Preface

This book serves as an introductory text to fundamental principles of digitally recording and editing acoustic music in ambient spaces. It focuses on stereo microphone techniques in classical genres to help performers unaccustomed to recording environments understand the processes involved in crafting records. Musicians spend thousands of hours preparing for the concert platform but relatively little time (if any) learning how to turn those performances into recorded sound. A concert hall recital, replicated in front of microphones, rarely produces a satisfactory outcome on a distribution medium such as the compact disk or mp3, for the methods engineers and producers use to shape what listeners hear through loudspeakers have an enormous impact on the way people react to recorded performances.

In fact, sound recordings have become such an important form of musical communication that all musicians probably should familiarize themselves with the procedures employed to generate the sensory surfaces of records. By providing information on the art of committing performances to disk, this book will enable musicians to turn recitals into raw tracking data that can be digitally edited into cohesive listening experiences.

The text addresses the following topics:

Theory of Sound Recording

  • the nature of soundwaves and their behavior in enclosed spaces
  • the components of a recording chain from sound source to listener
  • the conversion of analog signals to digital information
  • resolution or sound quality in digital systems

Production

  • microphones
  • stereo microphone techniques
  • phase issues and the “three-to-one” principle
  • tracking
  • critical listening

Post-Production

  • digital editing—EQ, control of dynamic range, reverberation, loudness, meters
  • discussion of commercial software plugins
  • preparing the finished track for delivery in a variety of file types (WAV, AIFF FLAC, mp3, AAC)

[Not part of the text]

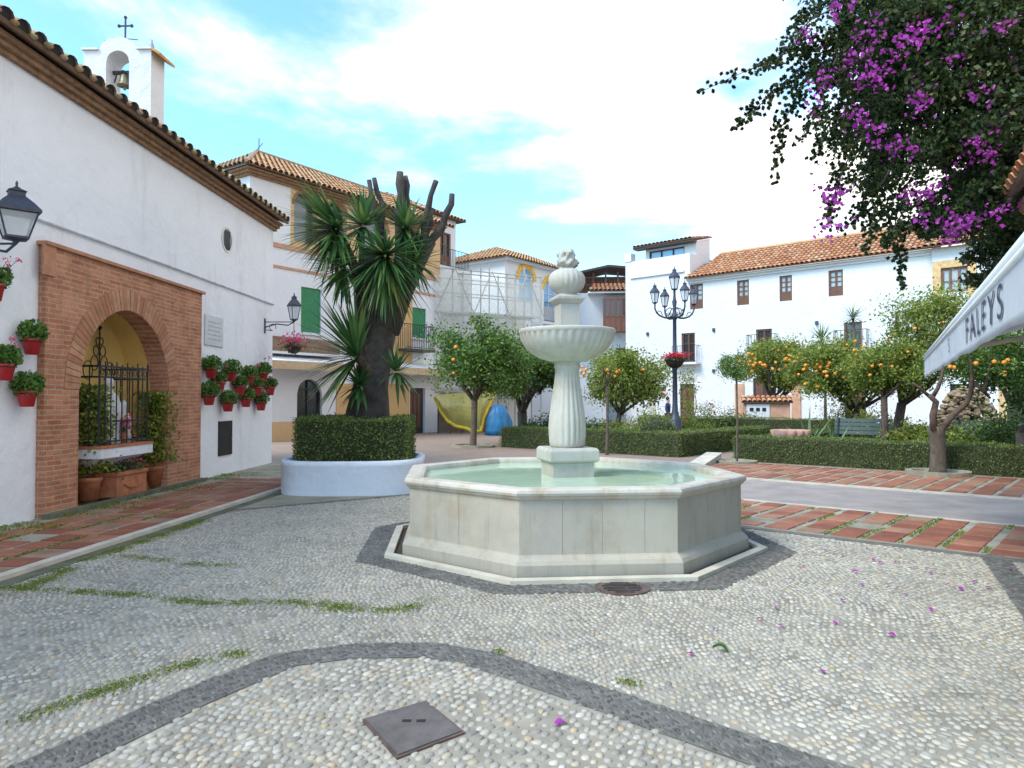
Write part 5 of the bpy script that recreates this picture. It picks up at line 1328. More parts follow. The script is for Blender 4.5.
# ================================================================== SCAFFOLD with pale net
sc0, sc1 = P(433, 400, 35.5), P(541, 400, 38.5)
SF = Facade('scaffold', 'pale netted scaffold in front of the house being repaired', 'scaffold', sc0[:2], (sc1 - sc0)[:2])
SL = (Vector(sc1[:2]) - Vector(sc0[:2])).length; SH = SF.sz(440, 268)[1]
M_POLE = mat_plain('scaffold_pole', (.40, .385, .33), .6)
nb = 6
for i in range(nb + 1):
    for y in (0, 1.0):
        b = MB(); x = SL * i / nb; b.tube([(x, y, 0), (x, y, SH + (.5 if i % 2 else .1))], .035, 6); b.build('upright', M_POLE, SF.e)
lv = [2.0, 4.0, 6.0, SH]
for z in lv:
    for y in (0, 1.0):
        b = MB(); b.tube([(0, y - .06, z), (SL, y - .06, z)], .03, 6); b.build('ledger', M_POLE, SF.e)
        b = MB(); b.tube([(0, y - .06, z + 1.0 if z < SH else z - .5), (SL, y - .06, z + 1.0 if z < SH else z - .5)], .025, 6); b.build('ledger', M_POLE, SF.e)
    if z < SH: b = MB(); b.box(.05, SL - .05, .08, .92, z + .04, z + .09); b.build('deck', M_TANP if False else M_KERB, SF.e)
for i in range(nb):
    for j in range(3):
        z0, z1 = lv[j], lv[j + 1]; x0, x1 = SL * i / nb, SL * (i + 1) / nb
        if (i + j) % 2: x0, x1 = x1, x0
        b = MB(); b.tube([(x0, -.34, z0), (x1, -.34, z1)], .026, 6); b.build('brace', M_POLE, SF.e)
def mat_net(name, c, alpha, sc=30):
    m, nt, b = _new(name)
    b.inputs['Roughness'].default_value = .9
    f = _noise(nt, 1.2, 5, .7); nt.links.new(_ramp(nt, f, [(.3, tuple(x * .85 for x in c)), (.7, c)]), b.inputs['Base Color'])
    mr = nt.nodes.new('ShaderNodeMapRange'); mr.inputs['From Min'].default_value = .25; mr.inputs['From Max'].default_value = .75; mr.inputs['To Min'].default_value = alpha - .15; mr.inputs['To Max'].default_value = alpha + .15
    nt.links.new(f, mr.inputs['Value']); nt.links.new(mr.outputs[0], b.inputs['Alpha']); return m
b = MB(); n = 40; zN = SH - .4
rngn = np.random.default_rng(3)
for i in range(n):
    x0, x1 = SL * i / n, SL * (i + 1) / n
    f = lambda x, z: -.2 - .05 * math.sin(x * 2.2 + z) - .03 * math.sin(x * 5 + z * 2)
    zz = np.linspace(2.2, zN, 12)
    for j in range(11): b.quad((x0, f(x0, zz[j]), zz[j]), (x1, f(x1, zz[j]), zz[j]), (x1, f(x1, zz[j + 1]), zz[j + 1]), (x0, f(x0, zz[j + 1]), zz[j + 1]))
b.build('debris_net', mat_net('pale_net', (.74, .73, .65), .42), SF.e, True)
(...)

Several case studies follow these theoretical sections, and they cover the basic principles behind a number of common recording situations from solo performance to various combinations of musicians and instruments—piano, soloist with piano accompaniment, and small ensembles. The book ends with an exploration of studio techniques that can enhance or replace the microphonic capture of performances in ambient rooms. In summary, the primary objective of the book is not to train musicians as recording engineers but to provide performers with a theoretical and practical understanding of how musical performance can be transferred to audio media.

The text presumes that readers are already familiar with the digital audio workstation (DAW) of their choice and know how to get sound in and out of it. Hence, instead of providing detailed discussions of specific recording software, the book introduces principles that can be translated to any DAW. The glossary contains definitions for many of the technical terms encountered in the text.